▶ _WORK TO BE COMPLETED_: Each line from the start of the records through the line containing "SC.camera = camo" is to be transcribed exactly, and no other line is to be included.

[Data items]

+ + + +

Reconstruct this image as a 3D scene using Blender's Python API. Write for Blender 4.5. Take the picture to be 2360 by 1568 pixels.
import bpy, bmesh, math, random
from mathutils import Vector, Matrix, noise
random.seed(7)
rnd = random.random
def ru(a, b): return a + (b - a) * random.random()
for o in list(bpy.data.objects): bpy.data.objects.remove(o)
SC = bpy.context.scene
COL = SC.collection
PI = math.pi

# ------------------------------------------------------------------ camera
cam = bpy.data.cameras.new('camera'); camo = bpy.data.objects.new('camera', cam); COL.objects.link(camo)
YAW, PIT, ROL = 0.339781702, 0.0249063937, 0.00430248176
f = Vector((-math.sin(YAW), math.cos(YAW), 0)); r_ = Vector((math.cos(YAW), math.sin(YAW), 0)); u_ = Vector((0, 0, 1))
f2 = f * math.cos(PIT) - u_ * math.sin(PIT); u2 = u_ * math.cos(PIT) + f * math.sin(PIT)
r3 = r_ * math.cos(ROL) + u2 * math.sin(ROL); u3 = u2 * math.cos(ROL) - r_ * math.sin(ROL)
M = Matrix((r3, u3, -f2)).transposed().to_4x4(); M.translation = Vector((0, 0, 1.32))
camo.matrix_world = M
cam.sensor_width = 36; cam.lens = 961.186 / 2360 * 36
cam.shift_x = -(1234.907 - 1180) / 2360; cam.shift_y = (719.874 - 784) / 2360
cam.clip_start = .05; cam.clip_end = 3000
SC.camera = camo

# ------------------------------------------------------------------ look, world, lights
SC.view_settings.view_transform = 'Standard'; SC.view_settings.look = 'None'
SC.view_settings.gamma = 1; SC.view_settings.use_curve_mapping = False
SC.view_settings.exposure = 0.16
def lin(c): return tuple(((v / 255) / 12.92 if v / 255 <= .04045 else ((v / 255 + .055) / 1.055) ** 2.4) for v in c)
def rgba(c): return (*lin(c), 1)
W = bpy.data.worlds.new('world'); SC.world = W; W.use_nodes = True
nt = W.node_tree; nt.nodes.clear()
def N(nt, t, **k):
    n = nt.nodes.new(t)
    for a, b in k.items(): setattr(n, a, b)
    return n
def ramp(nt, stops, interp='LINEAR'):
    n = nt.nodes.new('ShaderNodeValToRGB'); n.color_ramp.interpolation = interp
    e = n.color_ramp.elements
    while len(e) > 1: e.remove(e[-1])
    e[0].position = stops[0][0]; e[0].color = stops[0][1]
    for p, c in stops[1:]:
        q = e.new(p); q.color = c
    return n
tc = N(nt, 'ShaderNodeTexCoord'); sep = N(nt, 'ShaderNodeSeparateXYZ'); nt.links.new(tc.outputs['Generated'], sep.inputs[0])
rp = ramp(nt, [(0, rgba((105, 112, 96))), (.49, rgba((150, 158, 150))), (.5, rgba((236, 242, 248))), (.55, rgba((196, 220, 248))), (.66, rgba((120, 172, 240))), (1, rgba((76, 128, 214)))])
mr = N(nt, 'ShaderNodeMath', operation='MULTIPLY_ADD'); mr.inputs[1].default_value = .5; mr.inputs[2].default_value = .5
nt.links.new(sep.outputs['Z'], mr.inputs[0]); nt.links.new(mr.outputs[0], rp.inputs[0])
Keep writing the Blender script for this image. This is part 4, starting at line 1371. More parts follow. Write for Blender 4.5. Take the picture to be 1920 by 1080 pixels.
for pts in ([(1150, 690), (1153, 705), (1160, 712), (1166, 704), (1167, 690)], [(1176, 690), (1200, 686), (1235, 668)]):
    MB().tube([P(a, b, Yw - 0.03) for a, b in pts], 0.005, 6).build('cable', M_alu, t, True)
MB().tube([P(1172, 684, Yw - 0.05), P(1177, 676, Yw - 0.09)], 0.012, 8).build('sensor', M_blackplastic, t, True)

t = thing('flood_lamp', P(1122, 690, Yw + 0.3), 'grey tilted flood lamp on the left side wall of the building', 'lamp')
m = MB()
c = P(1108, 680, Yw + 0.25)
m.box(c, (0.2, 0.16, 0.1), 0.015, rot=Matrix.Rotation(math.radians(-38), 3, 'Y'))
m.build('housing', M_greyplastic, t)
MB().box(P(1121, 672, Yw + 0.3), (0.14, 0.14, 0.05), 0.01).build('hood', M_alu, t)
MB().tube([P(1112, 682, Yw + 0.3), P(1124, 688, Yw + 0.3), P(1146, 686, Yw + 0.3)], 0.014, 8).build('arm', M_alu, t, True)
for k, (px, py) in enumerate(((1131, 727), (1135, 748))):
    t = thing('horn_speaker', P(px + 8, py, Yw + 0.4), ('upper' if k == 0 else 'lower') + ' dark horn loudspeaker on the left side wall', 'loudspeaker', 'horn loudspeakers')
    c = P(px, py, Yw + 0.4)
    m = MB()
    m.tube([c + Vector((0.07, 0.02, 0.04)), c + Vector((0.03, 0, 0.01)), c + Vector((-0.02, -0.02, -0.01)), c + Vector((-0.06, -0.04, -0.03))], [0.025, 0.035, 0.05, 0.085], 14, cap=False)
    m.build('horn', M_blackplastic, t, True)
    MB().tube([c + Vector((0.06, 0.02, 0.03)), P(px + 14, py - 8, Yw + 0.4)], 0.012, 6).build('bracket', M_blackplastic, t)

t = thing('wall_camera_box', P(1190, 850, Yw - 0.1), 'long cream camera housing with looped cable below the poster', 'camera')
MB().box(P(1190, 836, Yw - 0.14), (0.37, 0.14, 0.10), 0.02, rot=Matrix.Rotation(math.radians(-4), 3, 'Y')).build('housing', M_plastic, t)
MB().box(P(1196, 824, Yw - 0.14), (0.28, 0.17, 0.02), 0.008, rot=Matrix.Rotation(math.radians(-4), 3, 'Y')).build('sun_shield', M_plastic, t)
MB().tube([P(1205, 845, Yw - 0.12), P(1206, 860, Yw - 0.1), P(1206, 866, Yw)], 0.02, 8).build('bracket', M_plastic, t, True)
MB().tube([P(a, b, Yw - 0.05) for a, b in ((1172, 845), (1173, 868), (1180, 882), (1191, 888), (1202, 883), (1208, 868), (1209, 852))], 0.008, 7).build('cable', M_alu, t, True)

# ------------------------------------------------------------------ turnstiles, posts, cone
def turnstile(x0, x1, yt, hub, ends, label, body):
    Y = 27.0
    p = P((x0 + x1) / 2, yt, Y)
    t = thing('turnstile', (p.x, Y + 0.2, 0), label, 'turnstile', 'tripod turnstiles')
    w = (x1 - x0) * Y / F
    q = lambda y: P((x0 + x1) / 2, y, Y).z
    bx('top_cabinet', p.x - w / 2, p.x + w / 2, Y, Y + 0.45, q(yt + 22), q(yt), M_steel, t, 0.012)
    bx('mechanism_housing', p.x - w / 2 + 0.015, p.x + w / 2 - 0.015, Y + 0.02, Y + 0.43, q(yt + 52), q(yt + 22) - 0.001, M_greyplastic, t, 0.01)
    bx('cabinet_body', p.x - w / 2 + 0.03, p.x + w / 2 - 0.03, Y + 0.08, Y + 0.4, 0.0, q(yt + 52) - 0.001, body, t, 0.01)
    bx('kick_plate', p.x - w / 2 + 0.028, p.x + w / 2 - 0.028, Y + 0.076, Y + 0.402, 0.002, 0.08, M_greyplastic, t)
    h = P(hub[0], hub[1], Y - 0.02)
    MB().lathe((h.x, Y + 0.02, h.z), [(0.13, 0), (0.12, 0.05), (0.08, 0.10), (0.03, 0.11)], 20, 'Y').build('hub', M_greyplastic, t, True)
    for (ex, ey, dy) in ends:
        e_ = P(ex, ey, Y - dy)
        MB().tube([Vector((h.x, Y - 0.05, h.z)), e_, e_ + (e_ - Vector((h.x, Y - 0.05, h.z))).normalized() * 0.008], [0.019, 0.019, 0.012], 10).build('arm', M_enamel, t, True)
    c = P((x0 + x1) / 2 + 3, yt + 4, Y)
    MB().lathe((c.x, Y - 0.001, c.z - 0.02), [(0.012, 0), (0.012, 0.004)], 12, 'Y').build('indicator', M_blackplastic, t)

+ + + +

▶ _TASK RESULT_:
Reconstruct this image as a 3D scene using Blender's Python API. Write for Blender 4.5. Take the picture to be 2360 by 1568 pixels.
import bpy, bmesh, math, random
from mathutils import Vector, Matrix, noise
random.seed(7)
rnd = random.random
def ru(a, b): return a + (b - a) * random.random()
for o in list(bpy.data.objects): bpy.data.objects.remove(o)
SC = bpy.context.scene
COL = SC.collection
PI = math.pi

# ------------------------------------------------------------------ camera
cam = bpy.data.cameras.new('camera'); camo = bpy.data.objects.new('camera', cam); COL.objects.link(camo)
YAW, PIT, ROL = 0.339781702, 0.0249063937, 0.00430248176
f = Vector((-math.sin(YAW), math.cos(YAW), 0)); r_ = Vector((math.cos(YAW), math.sin(YAW), 0)); u_ = Vector((0, 0, 1))
f2 = f * math.cos(PIT) - u_ * math.sin(PIT); u2 = u_ * math.cos(PIT) + f * math.sin(PIT)
r3 = r_ * math.cos(ROL) + u2 * math.sin(ROL); u3 = u2 * math.cos(ROL) - r_ * math.sin(ROL)
M = Matrix((r3, u3, -f2)).transposed().to_4x4(); M.translation = Vector((0, 0, 1.32))
camo.matrix_world = M
cam.sensor_width = 36; cam.lens = 961.186 / 2360 * 36
cam.shift_x = -(1234.907 - 1180) / 2360; cam.shift_y = (719.874 - 784) / 2360
cam.clip_start = .05; cam.clip_end = 3000
SC.camera = camo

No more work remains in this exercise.